-- Start Supplied data --

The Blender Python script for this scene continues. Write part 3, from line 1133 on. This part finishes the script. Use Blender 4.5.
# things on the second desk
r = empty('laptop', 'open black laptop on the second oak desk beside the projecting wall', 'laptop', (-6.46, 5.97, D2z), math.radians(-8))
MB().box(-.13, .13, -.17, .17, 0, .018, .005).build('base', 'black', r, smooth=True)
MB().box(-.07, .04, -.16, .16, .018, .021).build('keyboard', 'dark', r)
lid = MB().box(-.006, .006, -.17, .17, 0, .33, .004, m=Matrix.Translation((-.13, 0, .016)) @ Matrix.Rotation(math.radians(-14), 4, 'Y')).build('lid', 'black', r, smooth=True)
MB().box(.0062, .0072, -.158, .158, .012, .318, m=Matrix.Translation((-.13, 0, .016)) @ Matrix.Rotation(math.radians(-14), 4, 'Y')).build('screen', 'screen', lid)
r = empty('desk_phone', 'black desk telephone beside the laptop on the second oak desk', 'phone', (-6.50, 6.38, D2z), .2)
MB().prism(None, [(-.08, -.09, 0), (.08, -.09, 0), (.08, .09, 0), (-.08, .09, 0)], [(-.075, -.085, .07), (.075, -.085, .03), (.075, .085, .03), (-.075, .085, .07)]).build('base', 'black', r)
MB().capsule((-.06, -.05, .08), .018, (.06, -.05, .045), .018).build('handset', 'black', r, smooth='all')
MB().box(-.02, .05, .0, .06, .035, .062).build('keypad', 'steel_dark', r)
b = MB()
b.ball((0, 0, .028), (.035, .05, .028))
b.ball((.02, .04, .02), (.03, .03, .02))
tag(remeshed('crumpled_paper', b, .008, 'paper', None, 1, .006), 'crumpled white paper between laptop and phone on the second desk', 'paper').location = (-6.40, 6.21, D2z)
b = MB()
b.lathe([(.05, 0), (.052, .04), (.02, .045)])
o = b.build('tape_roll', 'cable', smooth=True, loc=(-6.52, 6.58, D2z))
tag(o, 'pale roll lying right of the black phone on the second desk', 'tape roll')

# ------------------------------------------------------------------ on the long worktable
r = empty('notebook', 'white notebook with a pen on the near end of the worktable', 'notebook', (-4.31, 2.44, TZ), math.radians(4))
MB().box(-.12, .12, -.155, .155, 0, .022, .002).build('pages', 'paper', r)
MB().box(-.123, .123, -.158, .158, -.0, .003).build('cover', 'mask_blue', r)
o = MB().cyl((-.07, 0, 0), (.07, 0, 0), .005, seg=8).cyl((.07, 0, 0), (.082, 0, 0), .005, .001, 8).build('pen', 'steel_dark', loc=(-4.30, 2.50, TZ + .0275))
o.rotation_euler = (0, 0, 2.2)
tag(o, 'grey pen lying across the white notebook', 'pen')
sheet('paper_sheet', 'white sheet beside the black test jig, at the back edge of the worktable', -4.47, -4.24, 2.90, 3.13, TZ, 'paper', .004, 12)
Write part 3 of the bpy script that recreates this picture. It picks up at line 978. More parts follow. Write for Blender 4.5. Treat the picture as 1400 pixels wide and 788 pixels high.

-- End Supplied data --

> _Exercise goal_: Looking back at the lines above, state how many contain the word "this", and supply nothing besides the number.

> _Written response_: 2